The selection of containers shown would have been used for everything from hand-washing clothes, to bathing a baby. The largest object shown is a typical bath used by a miner! Before the advent of ‘pithead baths’, the coal miners coming off shift used to walk home in their ‘pit dirt’. After shedding their coat and trousers (usually ‘moleskin’, a form of heavy, brushed cotton) which were taken outside to be beaten to loosen the coal dust, their flannel shirt, or cotton vest, and underwear would be removed and the miner would slide into a galvanized bathtub – as shown at the bottom of the pile. This would have been filled with hot water from the side-boiler of the coal-fired domestic grate, and our miner would wash off the coal dust in front of the fire!

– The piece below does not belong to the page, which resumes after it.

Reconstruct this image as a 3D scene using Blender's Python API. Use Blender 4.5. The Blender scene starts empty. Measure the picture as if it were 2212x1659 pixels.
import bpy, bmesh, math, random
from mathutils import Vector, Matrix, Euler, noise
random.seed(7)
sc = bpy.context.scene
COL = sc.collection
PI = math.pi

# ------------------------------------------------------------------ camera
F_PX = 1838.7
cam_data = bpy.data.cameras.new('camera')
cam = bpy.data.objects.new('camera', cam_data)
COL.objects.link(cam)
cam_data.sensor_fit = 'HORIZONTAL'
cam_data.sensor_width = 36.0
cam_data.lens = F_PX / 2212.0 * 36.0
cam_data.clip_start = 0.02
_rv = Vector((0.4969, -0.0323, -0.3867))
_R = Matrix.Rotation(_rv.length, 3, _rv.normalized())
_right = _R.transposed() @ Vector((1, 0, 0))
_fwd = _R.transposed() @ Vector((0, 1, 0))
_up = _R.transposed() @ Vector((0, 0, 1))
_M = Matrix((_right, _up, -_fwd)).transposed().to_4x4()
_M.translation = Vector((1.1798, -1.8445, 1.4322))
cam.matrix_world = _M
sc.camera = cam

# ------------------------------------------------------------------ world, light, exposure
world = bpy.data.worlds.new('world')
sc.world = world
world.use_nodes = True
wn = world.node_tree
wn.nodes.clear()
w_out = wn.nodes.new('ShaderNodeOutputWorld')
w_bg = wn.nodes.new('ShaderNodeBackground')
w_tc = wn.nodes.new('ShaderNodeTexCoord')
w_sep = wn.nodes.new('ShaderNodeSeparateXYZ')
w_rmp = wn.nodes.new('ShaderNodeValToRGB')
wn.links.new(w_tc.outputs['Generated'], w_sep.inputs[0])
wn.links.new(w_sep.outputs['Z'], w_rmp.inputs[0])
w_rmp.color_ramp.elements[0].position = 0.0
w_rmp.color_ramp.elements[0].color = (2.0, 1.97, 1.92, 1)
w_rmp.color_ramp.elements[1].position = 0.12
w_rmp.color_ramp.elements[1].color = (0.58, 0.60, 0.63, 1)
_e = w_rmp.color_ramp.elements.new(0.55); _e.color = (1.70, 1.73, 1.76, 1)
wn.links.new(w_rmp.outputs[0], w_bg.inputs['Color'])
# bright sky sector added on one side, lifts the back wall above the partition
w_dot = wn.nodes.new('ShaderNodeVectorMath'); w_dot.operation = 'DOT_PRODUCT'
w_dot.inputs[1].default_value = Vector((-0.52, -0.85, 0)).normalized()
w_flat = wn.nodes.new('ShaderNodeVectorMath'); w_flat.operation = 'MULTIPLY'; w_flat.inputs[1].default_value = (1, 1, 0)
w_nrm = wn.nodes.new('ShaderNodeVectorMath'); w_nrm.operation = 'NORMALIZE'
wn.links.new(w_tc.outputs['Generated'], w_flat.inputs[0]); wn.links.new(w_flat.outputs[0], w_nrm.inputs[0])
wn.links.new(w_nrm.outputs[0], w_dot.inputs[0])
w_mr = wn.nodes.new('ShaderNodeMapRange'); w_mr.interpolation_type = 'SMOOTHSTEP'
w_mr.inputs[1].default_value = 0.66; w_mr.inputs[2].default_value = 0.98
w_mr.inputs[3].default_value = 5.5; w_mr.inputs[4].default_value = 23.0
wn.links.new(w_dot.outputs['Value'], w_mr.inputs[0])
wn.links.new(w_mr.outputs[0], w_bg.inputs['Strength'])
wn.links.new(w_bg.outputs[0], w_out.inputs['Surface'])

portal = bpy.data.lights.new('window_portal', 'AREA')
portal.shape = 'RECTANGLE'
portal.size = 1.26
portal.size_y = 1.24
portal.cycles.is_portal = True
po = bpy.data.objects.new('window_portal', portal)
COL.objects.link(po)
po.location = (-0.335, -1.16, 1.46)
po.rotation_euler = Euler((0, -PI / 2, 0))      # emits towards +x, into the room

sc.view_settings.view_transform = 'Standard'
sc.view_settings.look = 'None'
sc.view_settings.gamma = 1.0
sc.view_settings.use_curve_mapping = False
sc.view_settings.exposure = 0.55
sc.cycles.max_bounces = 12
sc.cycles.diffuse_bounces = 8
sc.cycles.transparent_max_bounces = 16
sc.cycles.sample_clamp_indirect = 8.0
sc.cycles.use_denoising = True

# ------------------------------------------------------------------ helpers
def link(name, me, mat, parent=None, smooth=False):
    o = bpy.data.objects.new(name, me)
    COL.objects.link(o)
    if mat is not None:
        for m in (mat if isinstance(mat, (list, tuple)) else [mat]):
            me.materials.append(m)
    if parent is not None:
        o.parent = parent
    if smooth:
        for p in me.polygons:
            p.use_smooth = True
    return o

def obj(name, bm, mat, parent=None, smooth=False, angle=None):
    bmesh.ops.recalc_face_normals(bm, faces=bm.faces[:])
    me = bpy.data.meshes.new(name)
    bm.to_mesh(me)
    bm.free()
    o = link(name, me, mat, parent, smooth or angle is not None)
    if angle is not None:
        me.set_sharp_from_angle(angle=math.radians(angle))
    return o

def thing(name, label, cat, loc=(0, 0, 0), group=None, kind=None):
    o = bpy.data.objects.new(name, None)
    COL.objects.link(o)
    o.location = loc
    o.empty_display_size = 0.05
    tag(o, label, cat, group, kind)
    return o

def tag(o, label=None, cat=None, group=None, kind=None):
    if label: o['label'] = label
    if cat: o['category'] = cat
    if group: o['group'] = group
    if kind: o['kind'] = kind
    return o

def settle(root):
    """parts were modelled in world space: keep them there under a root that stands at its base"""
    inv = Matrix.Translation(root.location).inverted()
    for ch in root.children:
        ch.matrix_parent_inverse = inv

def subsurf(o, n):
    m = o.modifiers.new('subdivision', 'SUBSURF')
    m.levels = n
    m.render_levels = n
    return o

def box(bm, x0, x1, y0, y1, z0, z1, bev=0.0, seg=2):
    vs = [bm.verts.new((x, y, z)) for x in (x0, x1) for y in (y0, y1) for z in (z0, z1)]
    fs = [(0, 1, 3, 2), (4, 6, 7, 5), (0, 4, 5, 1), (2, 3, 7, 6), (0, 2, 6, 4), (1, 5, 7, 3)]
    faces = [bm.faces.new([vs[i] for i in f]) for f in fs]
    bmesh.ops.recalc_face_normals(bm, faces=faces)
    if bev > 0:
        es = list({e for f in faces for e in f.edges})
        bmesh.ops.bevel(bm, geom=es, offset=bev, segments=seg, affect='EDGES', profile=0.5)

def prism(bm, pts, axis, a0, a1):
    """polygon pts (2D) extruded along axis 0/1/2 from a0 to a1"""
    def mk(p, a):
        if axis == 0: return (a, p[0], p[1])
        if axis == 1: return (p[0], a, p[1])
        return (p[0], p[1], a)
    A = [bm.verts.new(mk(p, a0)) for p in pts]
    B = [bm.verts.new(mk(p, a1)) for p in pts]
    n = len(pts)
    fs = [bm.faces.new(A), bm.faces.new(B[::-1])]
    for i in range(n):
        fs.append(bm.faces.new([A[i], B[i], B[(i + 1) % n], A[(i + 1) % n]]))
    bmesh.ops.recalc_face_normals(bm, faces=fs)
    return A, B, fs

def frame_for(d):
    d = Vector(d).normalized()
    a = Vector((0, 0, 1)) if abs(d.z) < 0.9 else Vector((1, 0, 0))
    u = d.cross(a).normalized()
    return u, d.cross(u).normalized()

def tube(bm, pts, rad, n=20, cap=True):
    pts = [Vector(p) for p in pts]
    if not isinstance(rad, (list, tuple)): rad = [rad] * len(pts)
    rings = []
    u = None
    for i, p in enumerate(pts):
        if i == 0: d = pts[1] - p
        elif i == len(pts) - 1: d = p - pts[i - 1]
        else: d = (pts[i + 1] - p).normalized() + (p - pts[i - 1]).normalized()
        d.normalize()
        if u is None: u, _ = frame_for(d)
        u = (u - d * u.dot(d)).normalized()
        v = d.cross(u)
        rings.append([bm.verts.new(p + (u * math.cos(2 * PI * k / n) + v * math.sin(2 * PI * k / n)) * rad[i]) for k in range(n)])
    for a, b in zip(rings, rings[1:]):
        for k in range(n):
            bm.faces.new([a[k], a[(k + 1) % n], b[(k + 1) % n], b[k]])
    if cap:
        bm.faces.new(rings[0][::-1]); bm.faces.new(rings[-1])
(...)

The dirty clothes would go into the galvanized steel ‘dolly tub’, two examples of which can be seen on the right of the photograph. Inside these primitive forms of washing apparatus, the clothes would be agitated in warm soapy water with a ‘dolly’ (the name of which varied from region to region), a wooden ‘T-handled’ implement, with three or more wooden projections at the bottom; two of these are sticking up from the dolly tubs.

As modern plumbing arrived, along with bathrooms and washing machines, dolly tubs and ‘tin baths’ became redundant. The last resting place of many of the tubs and baths became the back garden, where they were recycled as planters for flowers or even vegetables!